begin

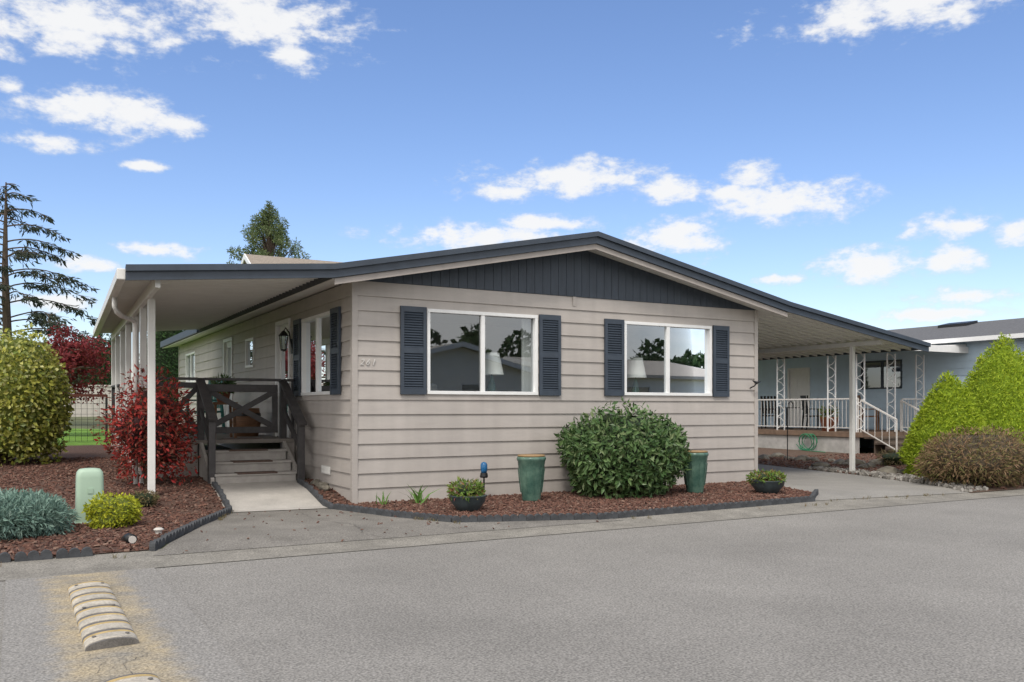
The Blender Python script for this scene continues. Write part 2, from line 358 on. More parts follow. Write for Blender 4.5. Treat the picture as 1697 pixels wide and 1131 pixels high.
# doors
def door(M,s0,s1,z0,z1,parent,mat='white',glass=True,dep=-.02):
    f=MB(); w=.07
    f.mbox(M,s0,s0+w,-.08,.04,z0,z1).mbox(M,s1-w,s1,-.08,.04,z0,z1).mbox(M,s0+w,s1-w,-.08,.04,z1-w,z1)
    d=MB(); a,b,t=s0+w,s1-w,z1-w
    if glass:
        d.mbox(M,a,a+.1,dep-.04,dep,z0,t).mbox(M,b-.1,b,dep-.04,dep,z0,t).mbox(M,a+.1,b-.1,dep-.04,dep,z0,z0+.35).mbox(M,a+.1,b-.1,dep-.04,dep,t-.12,t)
    else:
        d.mbox(M,a,b,dep-.04,dep,z0,t)
        for k in range(2):
            for j in range(3):
                aa=a+.09+k*(b-a)/2-.0; bb=aa+(b-a)/2-.15; zz=z0+.15+j*.6
                d.mbox(M,aa,bb,dep,dep+.008,zz,zz+.48)
    o=d.build('door',mat,parent,bevel=.003)
    f.build('door_frame','white',o,bevel=.003)
    if glass: MB().quad(M(a+.1,dep-.02,z0+.35),M(b-.1,dep-.02,z0+.35),M(b-.1,dep-.02,t-.12),M(a+.1,dep-.02,t-.12)).build('pane','glass',o)
    MB().mbox(M,a+.03,a+.06,dep,dep+.05,z0+.95,z0+1.1).build('door_handle','darkmetal',o)
    return o
door(ML(),*sh[1],house); door(ML(),*sh[3],house)
# porch lantern
mb=MB(); L=(-.16,3.0,2.45)
mb.tube([(-.026,3.0,2.35),(-.07,3.0,2.6),(-.13,3.0,2.68),(-.16,3.0,2.62)],.012,6).lathe([(0.0,.19),(.03,.17),(.085,.1),(.09,.09),(.0,.09)],L,8).lathe([(0,-.17),(.05,-.15),(.055,-.13),(0,-.13)],L,8)
mb.mbox(ML(),2.96,3.04,.024,.035,2.25,2.5)
for k in range(4):
    t=k*math.pi/2+.78; mb.tube([(L[0]+.055*math.cos(t),L[1]+.055*math.sin(t),L[2]-.13),(L[0]+.08*math.cos(t),L[1]+.08*math.sin(t),L[2]+.09)],.007,5)
wl=mb.build('wall_lantern','black',house)
MB().lathe([(0,-.125),(.048,-.125),(.07,.085),(0,.085)],L,8).build('lamp_glass','glass',wl)
# house number: three digits, each a part
for k,ch in enumerate('261'):
    cu=bpy.data.curves.new('n','FONT'); cu.body=ch; cu.size=.118; cu.shear=.35; cu.extrude=.005
    to=bpy.data.objects.new('n',cu); C.objects.link(to); bpy.context.view_layer.update()
    me=bpy.data.meshes.new_from_object(to.evaluated_get(bpy.context.evaluated_depsgraph_get())); bpy.data.objects.remove(to)
    no=bpy.data.objects.new('house_number',me); C.objects.link(no); no.rotation_euler=(R(90),0,0); no.location=(.075+.083*k,-.033,1.94); no.parent=house
    me.materials.clear(); me.materials.append(M_['silver'])
# skirt vent, small wall ornament
mb=MB(); mb.mbox(ML(),.95,1.35,.022,.034,.36,.48)
for i in range(9): mb.mbox(ML(),.975+i*.04,.99+i*.04,.034,.042,.375,.465)
mb.build('foundation_vent','postwhite',house)
mb=MB(); mb.mbox(MF(),3.6,3.66,.023,.03,2.95,3.1); mb.build('wall_seam','siding',house)
mb=MB(); mb.tube([(7.40,-.028,1.70),(7.42,-.12,1.74),(7.46,-.13,1.80)],.012,6).tube([(7.36,-.13,1.83),(7.44,-.14,1.79),(7.54,-.15,1.82)],[.008,.03,.006],6).build('wall_hook','darkmetal',house)
# gable
P=[(-2.93,2.985),(-.42,3.20),(3.77,4.04),(7.96,3.20),(11.87,2.61)]
def rz(x): return ip(P,x)
mb=MB(); x=.0
while x<WID:
    x1=min(x+.145,WID-.005); a,b=x+.003,x1-.003; za=rz(a)-.16; zb=rz(b)-.16
    if min(za,zb)>3.11:
        pts=[(a,3.105),(b,3.105),(b,zb)]
        if a<3.77<b: pts.append((3.77,3.88))
        pts.append((a,za)); mb.prism(pts,lambda p,q:(p[0],q,p[1]),-.022,-.012)
    x+=.145
mb.prism([(.05,3.10),(WID-.05,3.10),(WID-.05,3.11),(3.77,3.88),(.05,3.11)],lambda p,q:(p[0],q,p[1]),-.012,.06)
mb.build('gable_panel','navyboard',house)
def band(mb,pts,o0,o1,y0,y1):
    mb.prism([(x,z+o1) for x,z in pts]+[(x,z+o0) for x,z in reversed(pts)],lambda p,q:(p[0],q,p[1]),y0,y1); return mb
roof=band(MB(),P[1:4],-.15,0,-.40,LEN+.35).build('roof','shingle',house)
mb=MB(); band(mb,P,-.15,.012,-.435,-.403); band(mb,P,-.045,.03,-.475,-.436); mb.build('fascia','navy',roof)
MB().box(-.47,-.425,9.25,LEN+.35,3.06,3.22).build('gutter','navy',roof)
band(MB(),[(-.40,3.20),(3.77,4.04),(7.94,3.20)],-.235,-.153,-.40,-.375).build('fascia_trim','taupe',roof)
mb=MB(); band(mb,P[1:4],-.168,-.154,-.37,LEN+.33)
mb.build('soffit','soffit',roof)
# left awning (porch roof)
A0=(-.43,-.40,3.185);B0=(-2.92,-.40,2.97);C0=(-2.5,9.2,3.0);D0=(-.43,9.2,3.185)
aw=MB().slab([A0,B0,C0,D0],.035)
n=52
for i in range(n):
    t=(i+.5)/n; a=Vector(A0).lerp(Vector(D0),t)-Vector((0,0,.049)); b=Vector(B0).lerp(Vector(C0),t)-Vector((0,0,.049)); aw.bar(a,b,.022,.03)
aw=aw.build('porch_awning','soffit',house)
mb=MB(); mb.bar(Vector(B0)+Vector((-.05,.0,-.06)),Vector(C0)+Vector((-.05,0,-.06)),.10,.13)
mb.build('gutter','postwhite',aw,bevel=.01)
mb=MB(); mb.bar((-2.56,-.3,2.86),(-2.22,9.15,2.86),.06,.14); mb.build('beam','postwhite',aw)
mb=MB(); mb.tube([(-2.87,1.5,2.86),(-2.87,1.5,2.72),(-2.84,1.55,2.66),(-2.76,1.7,2.62),(-2.60,1.98,2.60),(-2.55,2.05,2.57),(-2.54,2.07,2.48),(-2.54,2.07,.25)],.035,8); mb.build('downspout','postwhite',aw,smooth=True)
for y in (1.0,2.2,3.5,5.0,6.4,7.8,9.1):
    x=-2.50+.033*y
    MB().box(x-.045,x+.045,y-.045,y+.045,h(x,y)-.05,2.80).build('post','postwhite',aw,bevel=.006)
# right awning (carport)
E0=(7.97,-.40,3.185);F0=(11.86,-.40,2.595);G0=(11.86,9.2,2.595);H0=(7.97,9.2,3.185)
cp=MB().slab([E0,F0,G0,H0],.035)
n=40
for i in range(n):
    t=(i+.5)/n; a=Vector(E0).lerp(Vector(H0),t)-Vector((0,0,.055)); b=Vector(F0).lerp(Vector(G0),t)-Vector((0,0,.055)); cp.bar(a,b,.03,.042)
cp=cp.build('carport_awning','soffit',house)
MB().bar((11.88,-.40,2.57),(11.88,9.2,2.57),.08,.1).build('gutter','navy',cp)
MB().box(10.71,10.79,-.2,9.1,2.595,2.675).build('beam','postwhite',cp)
for y in (.5,4.6,8.8): MB().box(10.708,10.792,y-.042,y+.042,h(10.75,y)-.05,2.595).build('post','postwhite',cp,bevel=.006)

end

**The task**. Extract all lines from the material above that include the word "part".

**Finished answer**.
The Blender Python script for this scene continues. Write part 2, from line 358 on. More parts follow. Write for Blender 4.5. Treat the picture as 1697 pixels wide and 1131 pixels high.
# house number: three digits, each a part